Environmental Concerns
More stringent permitting requirements are forcing gas producers to take a hard look at VOC emissions. Inherent with design of Nitech™ and conventional cryogenic processing technology is the ability to recover near 100% of the non-methane hydrocarbons as either NGLs or saleable on-spec natural gas. Lost hydrocarbons from these processes are only a small amount of methane, allowing the rejected nitrogen stream to be vented directly to the atmosphere. However the non-cryogenic technologies cannot provide a vent stream that does not contain VOCs. There would typically be an off-gas stream from these processes containing the rejected nitrogen and the lost hydrocarbons (VOCs). This stream must then be incinerated or burned as fuel. This must be considered not only for the environmental permitting aspect, but also for the facility economics. The lost hydrocarbons account for a significant amount of lost revenue. It is true that these can be used to offset the fuel gas requirements of the facility, but the total horsepower installed must be considered when looking at this solution. If a large amount of horsepower is required for the process, it is still lost revenue. The requirement to burn these lost hydrocarbons also removes the option to utilize electric motor driven compression, thus removing the option to dramatically reduce emissions and affect project economics where low cost electric power is available.
Other Revenue Generating Potential
Should the producer be fortunate enough to have gas containing helium, Nitech™ and conventional cryogenic technology will allow for the extraction of helium as part of the NRU with the addition of minimal equipment. The helium can be trucked to market or sold to an available pipeline. Helium separation is not an option for non-cryogenic separating technologies without the addition of another process.
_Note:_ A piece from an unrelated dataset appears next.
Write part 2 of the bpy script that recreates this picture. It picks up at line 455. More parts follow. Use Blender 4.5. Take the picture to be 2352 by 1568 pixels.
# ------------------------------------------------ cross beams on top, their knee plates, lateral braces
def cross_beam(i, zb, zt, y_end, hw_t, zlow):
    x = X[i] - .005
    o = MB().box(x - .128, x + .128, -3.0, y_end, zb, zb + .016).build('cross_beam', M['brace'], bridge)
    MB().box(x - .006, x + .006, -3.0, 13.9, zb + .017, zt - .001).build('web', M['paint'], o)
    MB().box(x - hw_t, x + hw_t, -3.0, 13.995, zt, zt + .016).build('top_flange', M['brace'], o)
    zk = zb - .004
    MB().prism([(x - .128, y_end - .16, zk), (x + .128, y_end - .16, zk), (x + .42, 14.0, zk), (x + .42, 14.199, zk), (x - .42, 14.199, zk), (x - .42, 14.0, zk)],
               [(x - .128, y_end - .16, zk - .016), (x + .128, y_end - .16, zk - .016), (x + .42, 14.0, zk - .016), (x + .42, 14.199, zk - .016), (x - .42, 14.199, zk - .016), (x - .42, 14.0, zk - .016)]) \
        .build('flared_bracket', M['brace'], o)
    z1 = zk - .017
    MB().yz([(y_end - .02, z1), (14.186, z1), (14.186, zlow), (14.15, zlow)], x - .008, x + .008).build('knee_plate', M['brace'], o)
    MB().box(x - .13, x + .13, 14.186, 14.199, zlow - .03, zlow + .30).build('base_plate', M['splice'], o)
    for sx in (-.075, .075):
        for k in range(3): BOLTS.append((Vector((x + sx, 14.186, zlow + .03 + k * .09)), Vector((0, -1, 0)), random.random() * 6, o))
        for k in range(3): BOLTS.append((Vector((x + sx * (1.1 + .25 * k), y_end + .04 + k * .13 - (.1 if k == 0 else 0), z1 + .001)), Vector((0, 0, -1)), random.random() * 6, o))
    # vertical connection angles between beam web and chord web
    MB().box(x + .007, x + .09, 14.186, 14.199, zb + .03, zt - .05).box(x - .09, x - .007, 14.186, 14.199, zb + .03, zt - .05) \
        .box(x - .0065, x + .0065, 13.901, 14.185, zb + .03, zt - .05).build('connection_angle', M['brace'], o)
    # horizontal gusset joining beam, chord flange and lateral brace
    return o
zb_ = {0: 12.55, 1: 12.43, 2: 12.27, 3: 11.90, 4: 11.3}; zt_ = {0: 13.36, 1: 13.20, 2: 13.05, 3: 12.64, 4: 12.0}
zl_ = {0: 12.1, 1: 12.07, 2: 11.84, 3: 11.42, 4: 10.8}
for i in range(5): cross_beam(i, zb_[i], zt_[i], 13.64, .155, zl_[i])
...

Liquified natural gas (LNG) is gaining momentum as a potential method to increase the supply of clean and affordable natural gas to the United States. As the market for LNG increases and additional LNG terminals are constructed, LNG will allow the United States to diversify its natural gas supply. Should a producer decide to generate LNG from his incoming gas supply, Nitech™ and conventional cryogenic nitrogen separation technologies will be able to liquefy the product stream as part of the same NRU process with minimal additional equipment and allow the product to be trucked to market. A considerable amount of additional and separate processing equipment would be required for non-cryogenic technologies to produce an LNG product.
Conclusions
Economists believe that the market will be strong for natural gas for the foreseeable future thus increasing the demand for creative processing technologies for atypical reserves. With respect to high-nitrogen reserves, several competing technologies are available to producers. It is imperative that the producer asks the right questions and is able to select the processing technology that will maximize revenue while minimizing operating expenses.